We can observe that capacity prices dramatically increased from almost nothing on Monday, December 9, especially for mFRR, to prices reaching 200 €/MW per hour on Thursday, December 12.
Interestingly, the auctions for balancing capacity take place before the day-ahead market auctions. Therefore, the results of the balancing capacity auctions can serve as a relatively good indicator of potential higher prices in the day-ahead market.
In a nutshell
Dunkelflaute periods will continue to occur occasionally during winter in Europe. Typically, commentators focus on the impact these periods have on day-ahead prices, which is reasonable since the day-ahead market is the cornerstone of our electricity markets. However, the impact is also felt in other segments of the electricity markets, notably the intraday markets and the balancing markets, affecting both energy and capacity prices.

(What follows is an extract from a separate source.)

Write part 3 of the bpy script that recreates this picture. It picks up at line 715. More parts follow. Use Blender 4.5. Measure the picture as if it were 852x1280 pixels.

For more insights on these topics, you can check some of my earlier posts here:
Thanks for reading,
Julien
The residual load is defined as the load minus the generation from wind and solar.
See the forecast levels of wind for Germany: actual generation was about half of the day-ahead forecasted generation.
aFRR means automatic Frequency Restoration Reserve.
The market is organized per quarter-hour.
Another fine article. However, picking up on a point:
“What caused these spikes ? We all know the answer, low wind and solar output”
Is this a correct formulation for the question? May I suggest the following:
What triggered the spike in prices? Answer: The anticipation by the market that there would be low wind and solar output. Thus, the MARKET caused the price spike. I’d also observe that massive profits would have been made by those companies selling probably mostly fossil-based elec into the market. This then starts to raise questions about “social welfare” – a phrase often used by proponents of markets to justify current “arrangements”. Lastly the opposite of a Dunkelflaute occurs spring through to autumn when prices collapse – illustrating, in a different way, that elec’ “markets” are wholly unsuited for more & more renewables. Sadly, no serious sign of reform is on the horizon – just “deckchair rearranging” on the sinking elec market ship.